Original video creator(s): Arnox - script writer, video maker
Houseman - voiceover, second opinion

Creator's description: Today we'll be talking about the ideas and criticisms of Jackson Pollock's paintings and how they tie into video games and art in general. Also included, me getting wrecked in Unreal Tournament.

Script:
In the 1940s, there was an artist by the name of Jackson Pollock. During this decade, after the end of the second world war, his art, which consisted mainly of dripping paint onto a canvas, was becoming very popular. While sometimes using other implements and techniques to achieve a certain perceived result, his works were made very heavily using a stream of consciousness to direct his movements and the techniques he used.

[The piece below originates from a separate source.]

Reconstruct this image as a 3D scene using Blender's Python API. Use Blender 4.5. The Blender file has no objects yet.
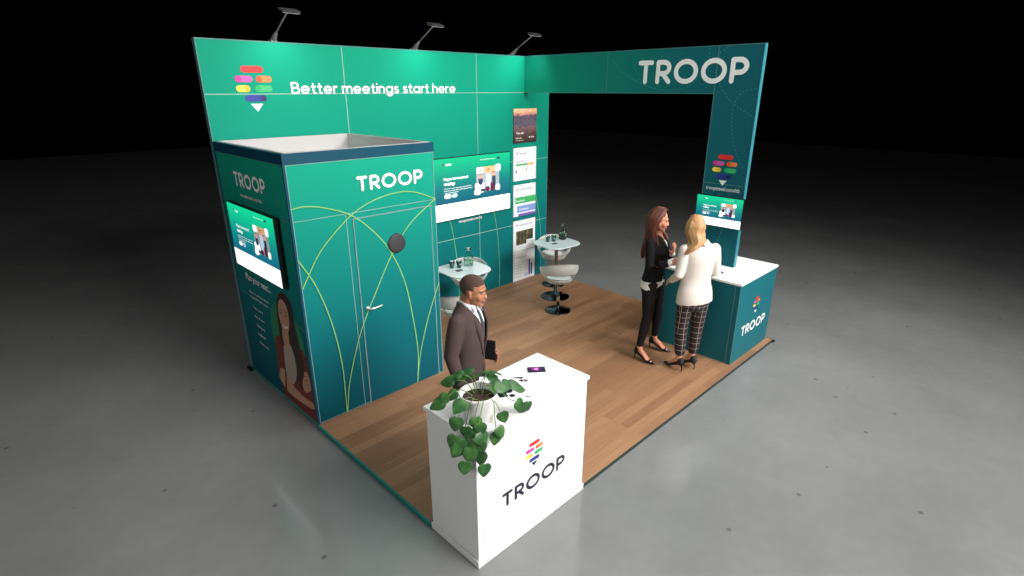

He had many detractors, but his fans often defended his work, saying that you needed to see beyond any preconceived notions of what the art should be. That if you just let go of that, the work will take on a form or forms you may never have seen before otherwise. Likewise, many developers often use the same basic excuse when a majority of people and even professional reviewers say that the game doesn’t come off right and/or isn’t built well. Maybe it’s more specific in that the complaint or complaints deal with a mechanical or aesthetic or story element in the game.

An example of all this would be Spec Ops: The Line. By the way, there will be spoilers ahead for this game, but if you haven’t played it by now, you probably don’t have any interest in doing so anyway. So, moving on, Spec Ops takes the player through constantly more awful situations that are mostly caused by the main character’s actions. It then wishes to shine a light on the player themselves, condemning them for making such decisions in the game. But there’s a problem as some people don’t feel this is fair. The game doesn’t actually give them a choice NOT to commit these awful actions. So when the time comes to shine that light on the player, the message feels hollow and without weight.

Robert Louis Stevenson once said, "The difficulty of literature is not to write, but to write what you mean; not to affect your reader, but to affect him precisely as you wish." While Robert was talking about writing at the time, this can actually be applied to all kinds of art. The main struggle of art is for the artist to affect their target audience precisely as they wish. When art is created, there is a deep relationship between the artist and their art. While I think many people realize this, people do not realize the very similar but equally important relationship that is had between the art and the consumer of it.

Both relationships are very important, and the artist’s relationship with the art doesn’t overrule or invalidate the consumer’s own relationship with the art, and vice versa. So, going back to Pollock, it is clear what he sees in his art and the intention behind it, and that’s all well and good, but at the same time, his view of the art doesn’t invalidate other people’s view of it, and if a majority of people aren’t hit with any particular emotion but mild bored confusion when they see his art, it’s not the people’s fault that they “just didn’t understand it”.

From the soaring emotional scores of Jeremy Soule in Skyrim to the fatal satisfying blast of a Shock Rifle in Unreal Tournament, the struggle of games is not to affect the player, but to affect them precisely as the developer wants to affect them. Each game is designed to deliver particular experiences to the player, and their success is measured in how effectively they do so, not what the developers may or may not have intended in the first place. And so it is for games, and for music, and for books, and for movies, and for Jackson Pollock paintings.

Game source: Unreal Tournament: Game of the Year Edition

Music source: Sol
by Solar Fields
on Movements
 
Last edited:

andersonnnunes

Disciple
Messages
326
Days ago, I saw a screenshot similar to that of Houseman's signature, it was attached to a comment praising MGS2, saying that after playing the game again after so many years, its story-line finally made sense. Never having heard of this game, I tried to find more reviews and the ones I found mostly trashed the story-line.

Haven't played Spec Ops, but from the reviews of MGS2, I feel like the story they tell may have at least one or two similarities.

If that were the case, I guess Houseman could probably add a paragraph or too of his own, if he so feels like it.